By my understanding, there is no decent evidence of
Lambeosaurines in North American Lancian strata. The
only possiblity is Boyd & Ott 2002.

> > very
> > probably associated with onset of the final
> > regression
> > of the WIS.
>    Why?  There had been transgression and regression
> prior to that, in the Campanian, when diversity
> seems
> to have peaked. Logically, a regression should have
> favored the more inland types like lambeosaurs and
> saurolophines but there appear to have been few if
> any
> left in the Lancian.

Assuming the 'inland' preferences of particular taxa
are real and not just a form of preservation or
temporal bias. 

It's just a hypothetical point but something happens
pre-Lance/Alamosaurus that shakes up the latest
Maastrichtian faunas. You can hypothesise what that
is, but the last major (mid-late
Maastrichtian)regression cycles are pretty severe and
greater in extent than the previous cycles. It
wouldn't be unreasonable to postulate a corresponding
greater influence on the fauna.

> >(until the boundary of course).
> > Historically, you could argue that we see a small
> > diversification amongst Chasmosaurines; instead of
> > just one species (as was the status quo throughout
> > the
> > N. Am Late K), there are two.
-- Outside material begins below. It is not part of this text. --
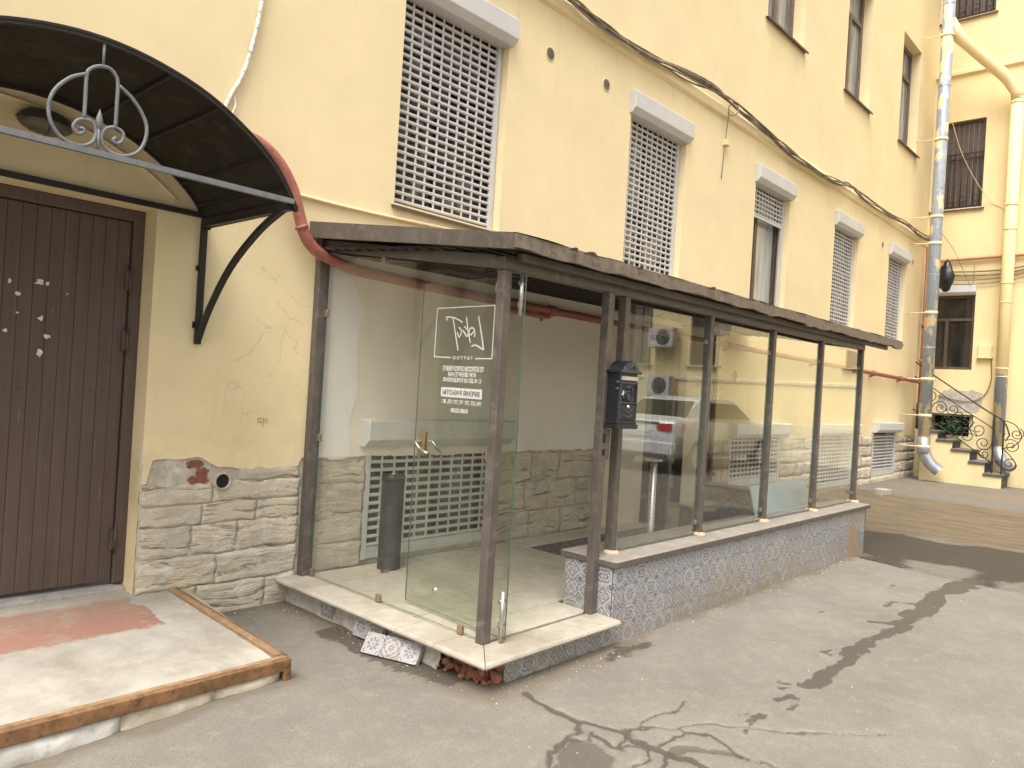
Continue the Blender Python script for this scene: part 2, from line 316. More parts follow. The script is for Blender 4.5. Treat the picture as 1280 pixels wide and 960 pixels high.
# ------------------------------------------------------------------ mesh helpers
class MB:
    def __init__(s): s.v = []; s.f = []; s.mi = []; s.sm = []
    def add(s, vs_, fs, mi=0, sm=False):
        o = len(s.v); s.v += [tuple(v) for v in vs_]; s.f += [tuple(i+o for i in f) for f in fs]; s.mi += [mi]*len(fs); s.sm += [sm]*len(fs); return s
    def box(s, x0, x1, y0, y1, z0, z1, mi=0):
        v = [(x, y, z) for z in (z0, z1) for y in (y0, y1) for x in (x0, x1)]
        return s.add(v, [(0, 2, 3, 1), (4, 5, 7, 6), (0, 1, 5, 4), (2, 6, 7, 3), (0, 4, 6, 2), (1, 3, 7, 5)], mi)
    def hexa(s, bot, top, mi=0):
        return s.add(list(bot)+list(top), [(3, 2, 1, 0), (4, 5, 6, 7)]+[(i, (i+1) % 4, (i+1) % 4+4, i+4) for i in range(4)], mi)
    def prism(s, poly, f0, f1, mi=0):
        n = len(poly); v = [f0(*p) for p in poly]+[f1(*p) for p in poly]
        return s.add(v, [tuple(range(n-1, -1, -1)), tuple(range(n, 2*n))]+[(i, (i+1) % n, (i+1) % n+n, i+n) for i in range(n)], mi)
    def bar(s, p, q, wd, ht, mi=0, upv=(0, 0, 1)):
        p, q = Vector(p), Vector(q); d = (q-p).normalized(); u = Vector(upv)
        if abs(d.dot(u)) > .98: u = Vector((0, 1, 0))
        a = d.cross(u).normalized(); b = a.cross(d)
        o = [a*wd/2*i+b*ht/2*j for i, j in ((-1, -1), (1, -1), (1, 1), (-1, 1))]
        return s.hexa([p+k for k in o], [q+k for k in o], mi)
    def tube(s, pts, r, n=8, mi=0, cap=True, sm=True):
        pts = [Vector(p) for p in pts]; rs = r if isinstance(r, (list, tuple)) else [r]*len(pts)
        vv = []; nrm = None
        for i, p in enumerate(pts):
            d = (pts[min(i+1, len(pts)-1)]-pts[max(i-1, 0)]).normalized()
            if nrm is None:
                nrm = d.orthogonal().normalized()
            nrm = (nrm-d*nrm.dot(d)).normalized(); b = d.cross(nrm)
            for k in range(n):
                a = 2*math.pi*k/n; vv.append(p+(nrm*math.cos(a)+b*math.sin(a))*rs[i])
        fs = [(i*n+k, i*n+(k+1) % n, (i+1)*n+(k+1) % n, (i+1)*n+k) for i in range(len(pts)-1) for k in range(n)]
        s.add(vv, fs, mi, sm)
        if cap:
            o = len(s.v)-len(vv); s.f += [tuple(o+k for k in range(n-1, -1, -1)), tuple(o+len(vv)-n+k for k in range(n))]; s.mi += [mi]*2; s.sm += [False]*2
        return s
    def lathe(s, c, prof, n=20, mi=0, axis='Z', sm=True):
        vv = []
        for r, h in prof:
            for k in range(n):
                a = 2*math.pi*k/n; p = (r*math.cos(a), r*math.sin(a), h)
                if axis == 'Y': p = (p[0], p[2], p[1])
                if axis == 'X': p = (p[2], p[0], p[1])
                vv.append((c[0]+p[0], c[1]+p[1], c[2]+p[2]))
        fs = [(i*n+k, i*n+(k+1) % n, (i+1)*n+(k+1) % n, (i+1)*n+k) for i in range(len(prof)-1) for k in range(n)]
        return s.add(vv, fs, mi, sm)
    def build(s, name, mats, parent=None, origin=None, bevel=0, fixn=True):
        me = bpy.data.meshes.new(name)
        o = Vector(origin) if origin is not None else (worigin(parent) if parent else Vector((0, 0, 0)))
        me.from_pydata([tuple(Vector(v)-o) for v in s.v], [], s.f)
        for mm in (mats if isinstance(mats, (list, tuple)) else [mats]): me.materials.append(mm)
        me.polygons.foreach_set('material_index', s.mi); me.polygons.foreach_set('use_smooth', s.sm); me.update()
        if fixn or bevel:
            b = bmesh.new(); b.from_mesh(me)
            if fixn: bmesh.ops.recalc_face_normals(b, faces=b.faces)
            if bevel:
                es = [e for e in b.edges if len(e.link_faces) == 2 and e.calc_face_angle(0) > .6]
                bmesh.ops.bevel(b, geom=es, offset=bevel, segments=2 if bevel > .004 else 1, profile=.5, affect='EDGES')
            b.to_mesh(me); b.free()
        ob = bpy.data.objects.new(name, me); C.objects.link(ob)
        if parent: ob.parent = parent; ob.location = o-worigin(parent)
        else: ob.location = o
        return ob
def worigin(o):
    v = Vector((0, 0, 0))
    while o: v += Vector(o.location); o = o.parent
    return v
def tag(o, label=None, cat=None, group=None, kind=None):
    if label: o['label'] = label
    if cat: o['category'] = cat
    if group: o['group'] = group
    if kind: o['kind'] = kind
    return o
def thing(name, label, cat, loc, group=None):
    o = bpy.data.objects.new(name, None); C.objects.link(o); o.location = loc; o.empty_display_size = .1
    return tag(o, label, cat, group)
def inst(name, mesh, parent, loc, rot=(0, 0, 0), scale=None):
    o = bpy.data.objects.new(name, mesh); C.objects.link(o); o.parent = parent
    o.location = Vector(loc)-worigin(parent); o.rotation_euler = rot
    if scale: o.scale = scale
    return o
def mesh_of(name, mb, mats, bevel=0):
    o = mb.build(name, mats, bevel=bevel, origin=(0, 0, 0)); me = o.data; bpy.data.objects.remove(o); return me
def smooth_pts(pts, k=5):
    P = [Vector(p) for p in pts]; out = []
    for i in range(len(P)-1):
        a, b, c, d = P[max(i-1, 0)], P[i], P[i+1], P[min(i+2, len(P)-1)]
        for j in range(k):
            t = j/k; out.append(.5*((2*b)+(c-a)*t+(2*a-5*b+4*c-d)*t*t+(3*b-a-3*c+d)*t**3))
    out.append(P[-1]); return out

# numpy value noise
_rs = np.random.RandomState(3); _T = _rs.rand(256, 256)
def vnoise(x, y):
    xi = np.floor(x).astype(int); yi = np.floor(y).astype(int); fx = x-xi; fy = y-yi
    fx = fx*fx*(3-2*fx); fy = fy*fy*(3-2*fy)
    g = lambda a, b: _T[a % 256, b % 256]
    return (g(xi, yi)*(1-fx)+g(xi+1, yi)*fx)*(1-fy)+(g(xi, yi+1)*(1-fx)+g(xi+1, yi+1)*fx)*fy
def fbm(x, y, o=5):
    s = 0; a = .5
    for i in range(o): s = s+a*vnoise(x*2**i+17*i, y*2**i+31*i); a *= .5
    return s/(1-.5**o)
def S(a, b, x):
    t = np.clip((x-a)/(b-a), 0, 1); return t*t*(3-2*t)
def gz(x, y=0): return .16*S(5.6, 12, x)-.06*S(-.9, -2.2, x)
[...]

But this is false
> > since
> > both Torosaurus and Triceratops are present in the
> > Alamosaurus fauna,
> Triceratops was present in the Alamosaurus fauna? It
> may have been coeval with one or more Alamosaurus
> bearing units which yield T. rex but AFAIK not
> itself
> in that environment.

yeah, well... from new material it would seem there
are two ceratopsians. Type I is most similar to
Torosaurus, and is probably, but unconfirmable as, T.
utahensis (my preference), or T. latus depending on
whether you lump or split (and the stratigraphic
implications of doing so; my main objection). Type II
initially at least, seems most similar to Triceratops.
This isn't really unexpected, but TBC.